John Dalton was born on September 6, 1766 in Eaglesfield, Cumberland, England. His father was a Quaker who made a living off being a weaver. When Dalton was only twelve years old he began his teaching career within his own hometown. Two years later, Dalton and his brother taught together at a school in Kendal. Dalton taught for twelve years at this school. After Kendal he was offered a job as a teacher of mathematics and natural philosophy at New College in Manchester. He taught for twenty years before moving on to become the secretary of the Manchester Literary and Philosophical Society. While being secretary of the society he began to privately tutor kids in the subject of chemistry. In 1817 he was elected president of the Philosophical Society a position of which he held for many years.

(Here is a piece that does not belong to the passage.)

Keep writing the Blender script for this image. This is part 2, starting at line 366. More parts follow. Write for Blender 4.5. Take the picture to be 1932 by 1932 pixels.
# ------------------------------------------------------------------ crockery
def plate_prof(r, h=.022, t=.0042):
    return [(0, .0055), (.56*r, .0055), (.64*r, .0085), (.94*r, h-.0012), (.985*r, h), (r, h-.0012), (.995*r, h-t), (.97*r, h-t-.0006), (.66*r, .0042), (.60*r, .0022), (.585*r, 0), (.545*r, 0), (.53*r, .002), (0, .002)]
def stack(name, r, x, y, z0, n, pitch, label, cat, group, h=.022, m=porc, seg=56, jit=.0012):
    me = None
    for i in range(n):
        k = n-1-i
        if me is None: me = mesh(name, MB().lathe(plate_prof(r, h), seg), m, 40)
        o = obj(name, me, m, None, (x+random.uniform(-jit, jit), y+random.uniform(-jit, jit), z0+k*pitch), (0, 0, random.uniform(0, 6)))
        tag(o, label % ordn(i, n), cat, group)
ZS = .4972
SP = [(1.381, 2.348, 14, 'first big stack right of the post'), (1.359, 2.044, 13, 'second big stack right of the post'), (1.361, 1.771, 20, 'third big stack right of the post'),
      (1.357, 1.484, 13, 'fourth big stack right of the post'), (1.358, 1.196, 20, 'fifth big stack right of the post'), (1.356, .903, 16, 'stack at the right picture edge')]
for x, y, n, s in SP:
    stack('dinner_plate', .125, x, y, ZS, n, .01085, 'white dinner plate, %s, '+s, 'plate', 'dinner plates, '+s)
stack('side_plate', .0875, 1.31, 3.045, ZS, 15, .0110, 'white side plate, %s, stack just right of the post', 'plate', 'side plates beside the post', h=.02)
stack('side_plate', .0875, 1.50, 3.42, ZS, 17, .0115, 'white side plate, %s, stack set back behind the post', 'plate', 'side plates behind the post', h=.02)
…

While Dalton was teaching in Manchester, he began his first scientific experiments. In 1787 he started to keep a journal as recommended by a fellow Quaker instrument maker. He kept this journal until the day he died which resulted in over 20,000 entries of meteorological observations. In writing his journal, he had written his own book and it became published with the name of "Meteorological Observations and Essays." It was around 1788 he began observations on the aurora phenomena. His ideas were not formed on the basis of others ideas. He concluded that the colors displayed in the sky are caused by electrical disturbances in the atmosphere, and that there must be some relationship between the aurora beams and the Earth's magnetism. He was also interested in the topics such as the barometer, the thermometer, and formation of clouds, hygrometer, and rainfall, formation of clouds, and lastly the evaporation and distribution and character of atmospheric moisture. .
John Dalton is probably as well known for his work and study of color blindness as he is for his atomic theory. Color blindness, a condition that both he and his brother both had (I also suffer from color blindness).